Shultz emphasized that this was a conditional proposal. “I haven’t discussed this with the president,” he said, “and I have to consult with him to see whether he will table [offer] it formally.” The session broke up without much discussion.

Zero BM had suddenly been transformed, it was no longer just a promise to produce a plan, but an actual commitment to do away with ballistics missiles. And it was no longer open-ended, but it had a ten-year deadline. Although some officials, notably Perle, Linhard, and Poindexter, had kicked around such ideas, no serious study had been done on the military impact of this radical proposal. The Joint Chiefs had never been asked to examine how it would affect the American defensive posture, military budgets, or the balance of forces in Europe. They had a representative at Reykjavík, Lieutenant General John H. Moellering, but Moellering had not been in the session with Shevardnadze, nor was he included in the subsequent policy huddle with President Reagan. The Arms Control Agency was left out, too. Weinberger, whose offensive buildup would be cut off by this plan, was traveling in Asia, unaware of the improvised proposal. His agent, Perle, did not contact him. No one consulted the European allies.

The president, meeting with Shultz’s small group plus Don Regan, liked the Perle-Linhard proposal. But he wanted to know its impact on both Soviet and American arsenals, whether it was sound and practical. Would it eliminate the heavy Soviet SS-18 missiles, Reagan asked. Linhard replied that it would do away with that worry, as well as with other Soviet ICBMs and submarine-launched ballistics missiles.
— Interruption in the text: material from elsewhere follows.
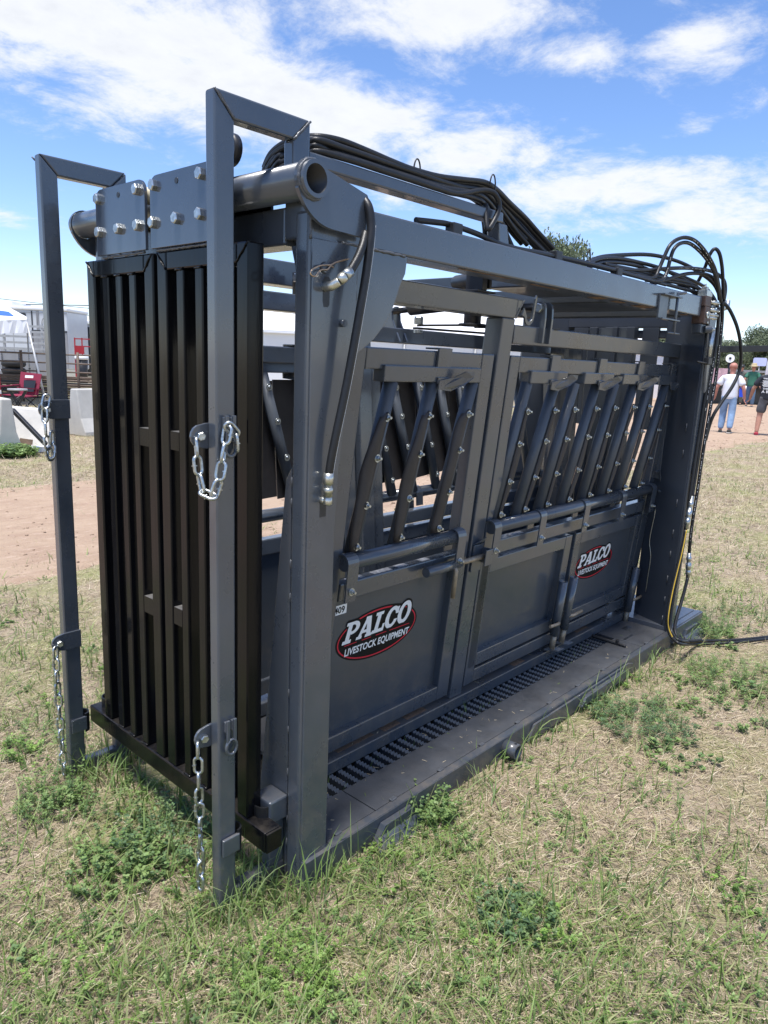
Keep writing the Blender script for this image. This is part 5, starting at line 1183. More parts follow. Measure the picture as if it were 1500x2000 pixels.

What’s more, Linhard told Reagan, zero BM would help European and Asian allies by removing intermediate and short-range ballistics missiles.

Reagan turned to Perle: Could the United States actually eliminate its ballistics missiles in a decade? Perle thought this could be done, and said it suited American weapons trends. Not only did the United States have an edge over the Russians in existing bomber forces and air-launched
cruise missiles, Perle said, but it was moving faster than Moscow on new technology—a Stealth bomber and newer, hard-to-detect versions of cruise missiles. Perle told Reagan that zero BM would return the United States to the days of the 1950s, with much less threat of surprise attack. Shultz and Poindexter added their assent. Nitze offered no assessment.

It was a small group; only Linhard, Perle and Poindexter were expert on military issues, and they had no time to consult other experts. Dissent is vital for sharp consideration of major issues, and there were no strong dissenters in the group. Shultz, whose knowledge of arms issues is limited, felt a momentous opportunity at hand and was eager to seize it. Perle and Linhard saw military advantages for the United States. What’s more, Perle told another official, “The Soviets will save us, they’ll never agree.” In other words, it was a great debating position.

Reagan did not tip his hand before rushing into his final session with Gorbachev. Only later did the others learn that he had proposed the Perle-Linhard ten-year ban on ballistics missiles. Gorbachev countered with his more sweeping proposal, to eliminate bombers and cruise missiles, too. The summit broke up, stuck not only on offensive arms but also on the Soviet demand for restricting SDI to “laboratory” research and testing.

In the summit’s chaotic aftermath, the significance of Reagan’s proposal was lost. Reagan’s grimness after the session and Shultz’s clear disappointment focused attention on why the summit had collapsed and on Reagan’s assertion that SDI was the sticking point.